During the 1940s, New Orleans was the home of Dixieland jazz, but despite the music’s popularity among visitors to the city, Marsalis didn’t play or listen to it at the time. He was instead drawn to the bebop innovations he heard in the music of Charlie Parker and Dexter Gordon. He set his sights on bebop and formed a small combo with drummer Ed Blackwell, clarinetist Alvin Batiste, and saxophonist Harold Battiste.

With its modern, almost avant-garde style, the group found little work in New Orleans, but it did get the attention of legendary alto saxophonist Ornette Coleman. Originally from Texas and steeped in that state’s R&B style, Coleman found himself at odds with most of the New Orleans jazz scene. He quickly left The Big Easy for California. Once he arrived, he asked Marsalis and the rest of the group to follow.

After the group arrived in California, they quickly realized that it was not exactly the promised land they had hoped to find. Even though their time out West was short-lived, they did manage to make their first recording in 1956 as The American Jazz Quintet. Marsalis soon returned to New Orleans and continued playing modern bebop, despite the limited support in the city. Things brightened up in 1963, when famed cornetist Nat Adderley and his brother, alto saxophonist and bandleader Julian “Cannonball” Adderley, came to New Orleans. The brothers recorded with Marsalis and several other local musicians on Nat’s album In the Bag. The album dubbed Marsalis, drummer James Black and tenor saxophonist Nat Perrilliat as the “Down Home New Stars.”

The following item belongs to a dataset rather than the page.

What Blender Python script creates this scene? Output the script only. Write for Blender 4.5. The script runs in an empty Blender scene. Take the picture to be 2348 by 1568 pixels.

While Marsalis hustled to make ends meet in the late ’50s and into the 1960s, he and his wife Delores had four children. He opened and briefly ran a jazz club, The Music Haven, in his father’s hotel, Marsalis Mansion. But to put food on the table, Marsalis played Dixieland music with trumpeter Al Hirt. In the 1970s, he began studying music education at New Orleans’ Loyola University — and in 1974, his future began to take shape as the New Orleans Center for Creative Arts (NOCCA) named him director of its newly formed jazz studies program.

Many leading jazz artists today — alto saxophonist Donald Harrison, trumpeter Nicholas Payton, pianist Harry Connick Jr. — studied at NOCCA with Marsalis. It should come as no surprise that his sons Branford, Wynton, Delfeayo, and Jason also attended the Center. After 12 years at NOCCA , Ellis spent 13 years heading the jazz department at the University of New Orleans. Beyond teaching, he continued to perform around the world, as well as at home with a longstanding weekly gig at New Orleans’ pre-eminent jazz club, Snug Harbor.